Write out the listing in full, matching it word for word.

━━━━━━━━━━━━━━━━━━━━

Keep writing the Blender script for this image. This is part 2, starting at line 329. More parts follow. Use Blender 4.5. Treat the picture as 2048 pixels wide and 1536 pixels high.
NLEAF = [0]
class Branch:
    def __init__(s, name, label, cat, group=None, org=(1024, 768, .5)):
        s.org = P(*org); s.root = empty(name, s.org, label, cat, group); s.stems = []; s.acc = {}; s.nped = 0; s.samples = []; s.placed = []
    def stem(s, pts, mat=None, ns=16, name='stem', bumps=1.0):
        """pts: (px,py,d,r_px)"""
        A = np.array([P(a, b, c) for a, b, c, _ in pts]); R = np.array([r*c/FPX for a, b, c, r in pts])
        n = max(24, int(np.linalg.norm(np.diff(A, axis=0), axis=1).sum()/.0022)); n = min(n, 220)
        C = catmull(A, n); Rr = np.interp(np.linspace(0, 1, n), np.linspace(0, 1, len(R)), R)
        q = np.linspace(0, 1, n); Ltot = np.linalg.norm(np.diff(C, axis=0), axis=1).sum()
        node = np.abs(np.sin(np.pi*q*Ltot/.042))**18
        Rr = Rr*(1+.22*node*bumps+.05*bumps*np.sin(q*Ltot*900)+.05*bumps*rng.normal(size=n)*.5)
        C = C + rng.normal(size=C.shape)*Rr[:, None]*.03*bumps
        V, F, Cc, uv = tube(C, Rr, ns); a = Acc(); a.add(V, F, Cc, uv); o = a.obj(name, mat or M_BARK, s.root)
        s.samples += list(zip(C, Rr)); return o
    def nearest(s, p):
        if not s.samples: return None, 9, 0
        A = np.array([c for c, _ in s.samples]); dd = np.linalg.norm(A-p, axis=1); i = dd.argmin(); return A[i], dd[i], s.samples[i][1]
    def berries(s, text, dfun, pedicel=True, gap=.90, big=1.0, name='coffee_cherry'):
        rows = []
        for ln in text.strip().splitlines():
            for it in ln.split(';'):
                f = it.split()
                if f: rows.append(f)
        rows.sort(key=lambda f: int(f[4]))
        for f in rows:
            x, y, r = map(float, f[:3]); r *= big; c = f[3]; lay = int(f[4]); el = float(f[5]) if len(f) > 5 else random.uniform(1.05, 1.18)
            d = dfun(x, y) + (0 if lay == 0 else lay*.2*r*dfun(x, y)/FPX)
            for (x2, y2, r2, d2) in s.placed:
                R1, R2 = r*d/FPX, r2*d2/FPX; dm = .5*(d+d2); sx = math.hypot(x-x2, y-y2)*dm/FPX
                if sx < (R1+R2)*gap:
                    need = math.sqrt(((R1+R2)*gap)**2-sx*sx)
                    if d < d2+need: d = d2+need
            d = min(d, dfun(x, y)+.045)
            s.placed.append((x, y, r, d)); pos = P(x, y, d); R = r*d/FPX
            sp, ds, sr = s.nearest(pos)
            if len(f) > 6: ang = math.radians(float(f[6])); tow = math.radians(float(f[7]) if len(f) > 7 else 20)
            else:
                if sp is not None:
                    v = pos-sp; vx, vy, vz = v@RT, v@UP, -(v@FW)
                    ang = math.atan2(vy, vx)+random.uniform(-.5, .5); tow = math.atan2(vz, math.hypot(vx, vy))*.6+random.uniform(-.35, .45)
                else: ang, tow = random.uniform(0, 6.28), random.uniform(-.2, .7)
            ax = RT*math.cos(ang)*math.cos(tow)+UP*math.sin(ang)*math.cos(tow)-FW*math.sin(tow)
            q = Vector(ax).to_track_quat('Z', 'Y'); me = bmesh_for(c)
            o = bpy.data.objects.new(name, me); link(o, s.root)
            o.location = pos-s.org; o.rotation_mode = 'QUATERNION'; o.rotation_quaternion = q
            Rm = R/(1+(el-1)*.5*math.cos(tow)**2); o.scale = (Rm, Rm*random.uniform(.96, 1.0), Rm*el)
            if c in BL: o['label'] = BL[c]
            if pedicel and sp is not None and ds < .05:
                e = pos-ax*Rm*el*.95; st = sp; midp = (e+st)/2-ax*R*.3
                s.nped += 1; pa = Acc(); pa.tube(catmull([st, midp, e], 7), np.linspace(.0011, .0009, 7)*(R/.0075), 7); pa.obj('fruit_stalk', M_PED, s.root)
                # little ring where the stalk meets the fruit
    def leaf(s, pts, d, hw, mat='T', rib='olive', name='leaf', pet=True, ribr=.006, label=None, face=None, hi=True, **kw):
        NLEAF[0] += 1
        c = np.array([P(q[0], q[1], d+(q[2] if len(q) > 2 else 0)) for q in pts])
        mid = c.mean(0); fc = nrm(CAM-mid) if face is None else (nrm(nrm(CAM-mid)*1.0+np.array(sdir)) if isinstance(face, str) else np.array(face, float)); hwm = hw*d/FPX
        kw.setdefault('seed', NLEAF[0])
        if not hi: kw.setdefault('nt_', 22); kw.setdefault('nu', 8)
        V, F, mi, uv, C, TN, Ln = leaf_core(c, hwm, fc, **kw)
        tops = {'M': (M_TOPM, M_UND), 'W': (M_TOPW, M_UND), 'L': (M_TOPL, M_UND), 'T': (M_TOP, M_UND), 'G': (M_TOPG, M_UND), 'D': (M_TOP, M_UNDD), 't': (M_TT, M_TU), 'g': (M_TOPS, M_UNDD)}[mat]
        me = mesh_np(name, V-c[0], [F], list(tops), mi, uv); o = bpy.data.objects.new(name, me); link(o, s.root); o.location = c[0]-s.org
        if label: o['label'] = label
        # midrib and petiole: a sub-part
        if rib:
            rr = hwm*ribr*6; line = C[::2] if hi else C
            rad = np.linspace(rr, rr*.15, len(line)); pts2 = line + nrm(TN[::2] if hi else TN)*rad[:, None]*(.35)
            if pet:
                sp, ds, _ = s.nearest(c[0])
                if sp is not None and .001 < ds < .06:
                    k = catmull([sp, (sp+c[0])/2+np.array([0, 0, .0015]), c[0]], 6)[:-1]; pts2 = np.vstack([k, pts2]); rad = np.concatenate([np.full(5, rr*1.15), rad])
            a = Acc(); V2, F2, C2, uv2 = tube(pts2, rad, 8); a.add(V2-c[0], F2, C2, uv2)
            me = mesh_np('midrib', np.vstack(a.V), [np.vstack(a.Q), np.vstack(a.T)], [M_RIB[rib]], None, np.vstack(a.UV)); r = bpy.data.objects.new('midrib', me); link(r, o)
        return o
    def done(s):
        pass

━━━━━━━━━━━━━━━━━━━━

§ Right answer
Keep writing the Blender script for this image. This is part 2, starting at line 329. More parts follow. Use Blender 4.5. Treat the picture as 2048 pixels wide and 1536 pixels high.
NLEAF = [0]
class Branch:
    def __init__(s, name, label, cat, group=None, org=(1024, 768, .5)):
        s.org = P(*org); s.root = empty(name, s.org, label, cat, group); s.stems = []; s.acc = {}; s.nped = 0; s.samples = []; s.placed = []
    def stem(s, pts, mat=None, ns=16, name='stem', bumps=1.0):
        """pts: (px,py,d,r_px)"""
        A = np.array([P(a, b, c) for a, b, c, _ in pts]); R = np.array([r*c/FPX for a, b, c, r in pts])
        n = max(24, int(np.linalg.norm(np.diff(A, axis=0), axis=1).sum()/.0022)); n = min(n, 220)
        C = catmull(A, n); Rr = np.interp(np.linspace(0, 1, n), np.linspace(0, 1, len(R)), R)
        q = np.linspace(0, 1, n); Ltot = np.linalg.norm(np.diff(C, axis=0), axis=1).sum()
        node = np.abs(np.sin(np.pi*q*Ltot/.042))**18
        Rr = Rr*(1+.22*node*bumps+.05*bumps*np.sin(q*Ltot*900)+.05*bumps*rng.normal(size=n)*.5)
        C = C + rng.normal(size=C.shape)*Rr[:, None]*.03*bumps
        V, F, Cc, uv = tube(C, Rr, ns); a = Acc(); a.add(V, F, Cc, uv); o = a.obj(name, mat or M_BARK, s.root)
        s.samples += list(zip(C, Rr)); return o
    def nearest(s, p):
        if not s.samples: return None, 9, 0
        A = np.array([c for c, _ in s.samples]); dd = np.linalg.norm(A-p, axis=1); i = dd.argmin(); return A[i], dd[i], s.samples[i][1]
    def berries(s, text, dfun, pedicel=True, gap=.90, big=1.0, name='coffee_cherry'):
        rows = []
        for ln in text.strip().splitlines():
            for it in ln.split(';'):
                f = it.split()
                if f: rows.append(f)
        rows.sort(key=lambda f: int(f[4]))
        for f in rows:
            x, y, r = map(float, f[:3]); r *= big; c = f[3]; lay = int(f[4]); el = float(f[5]) if len(f) > 5 else random.uniform(1.05, 1.18)
            d = dfun(x, y) + (0 if lay == 0 else lay*.2*r*dfun(x, y)/FPX)
            for (x2, y2, r2, d2) in s.placed:
                R1, R2 = r*d/FPX, r2*d2/FPX; dm = .5*(d+d2); sx = math.hypot(x-x2, y-y2)*dm/FPX
                if sx < (R1+R2)*gap:
                    need = math.sqrt(((R1+R2)*gap)**2-sx*sx)
                    if d < d2+need: d = d2+need
            d = min(d, dfun(x, y)+.045)
            s.placed.append((x, y, r, d)); pos = P(x, y, d); R = r*d/FPX
            sp, ds, sr = s.nearest(pos)
            if len(f) > 6: ang = math.radians(float(f[6])); tow = math.radians(float(f[7]) if len(f) > 7 else 20)
            else:
                if sp is not None:
                    v = pos-sp; vx, vy, vz = v@RT, v@UP, -(v@FW)
                    ang = math.atan2(vy, vx)+random.uniform(-.5, .5); tow = math.atan2(vz, math.hypot(vx, vy))*.6+random.uniform(-.35, .45)
                else: ang, tow = random.uniform(0, 6.28), random.uniform(-.2, .7)
            ax = RT*math.cos(ang)*math.cos(tow)+UP*math.sin(ang)*math.cos(tow)-FW*math.sin(tow)
            q = Vector(ax).to_track_quat('Z', 'Y'); me = bmesh_for(c)
            o = bpy.data.objects.new(name, me); link(o, s.root)
            o.location = pos-s.org; o.rotation_mode = 'QUATERNION'; o.rotation_quaternion = q
            Rm = R/(1+(el-1)*.5*math.cos(tow)**2); o.scale = (Rm, Rm*random.uniform(.96, 1.0), Rm*el)
            if c in BL: o['label'] = BL[c]
            if pedicel and sp is not None and ds < .05:
                e = pos-ax*Rm*el*.95; st = sp; midp = (e+st)/2-ax*R*.3
                s.nped += 1; pa = Acc(); pa.tube(catmull([st, midp, e], 7), np.linspace(.0011, .0009, 7)*(R/.0075), 7); pa.obj('fruit_stalk', M_PED, s.root)
                # little ring where the stalk meets the fruit
    def leaf(s, pts, d, hw, mat='T', rib='olive', name='leaf', pet=True, ribr=.006, label=None, face=None, hi=True, **kw):
        NLEAF[0] += 1
        c = np.array([P(q[0], q[1], d+(q[2] if len(q) > 2 else 0)) for q in pts])
        mid = c.mean(0); fc = nrm(CAM-mid) if face is None else (nrm(nrm(CAM-mid)*1.0+np.array(sdir)) if isinstance(face, str) else np.array(face, float)); hwm = hw*d/FPX
        kw.setdefault('seed', NLEAF[0])
        if not hi: kw.setdefault('nt_', 22); kw.setdefault('nu', 8)
        V, F, mi, uv, C, TN, Ln = leaf_core(c, hwm, fc, **kw)
        tops = {'M': (M_TOPM, M_UND), 'W': (M_TOPW, M_UND), 'L': (M_TOPL, M_UND), 'T': (M_TOP, M_UND), 'G': (M_TOPG, M_UND), 'D': (M_TOP, M_UNDD), 't': (M_TT, M_TU), 'g': (M_TOPS, M_UNDD)}[mat]
        me = mesh_np(name, V-c[0], [F], list(tops), mi, uv); o = bpy.data.objects.new(name, me); link(o, s.root); o.location = c[0]-s.org
        if label: o['label'] = label
        # midrib and petiole: a sub-part
        if rib:
            rr = hwm*ribr*6; line = C[::2] if hi else C
            rad = np.linspace(rr, rr*.15, len(line)); pts2 = line + nrm(TN[::2] if hi else TN)*rad[:, None]*(.35)
            if pet:
                sp, ds, _ = s.nearest(c[0])
                if sp is not None and .001 < ds < .06:
                    k = catmull([sp, (sp+c[0])/2+np.array([0, 0, .0015]), c[0]], 6)[:-1]; pts2 = np.vstack([k, pts2]); rad = np.concatenate([np.full(5, rr*1.15), rad])
            a = Acc(); V2, F2, C2, uv2 = tube(pts2, rad, 8); a.add(V2-c[0], F2, C2, uv2)
            me = mesh_np('midrib', np.vstack(a.V), [np.vstack(a.Q), np.vstack(a.T)], [M_RIB[rib]], None, np.vstack(a.UV)); r = bpy.data.objects.new('midrib', me); link(r, o)
        return o
    def done(s):
        pass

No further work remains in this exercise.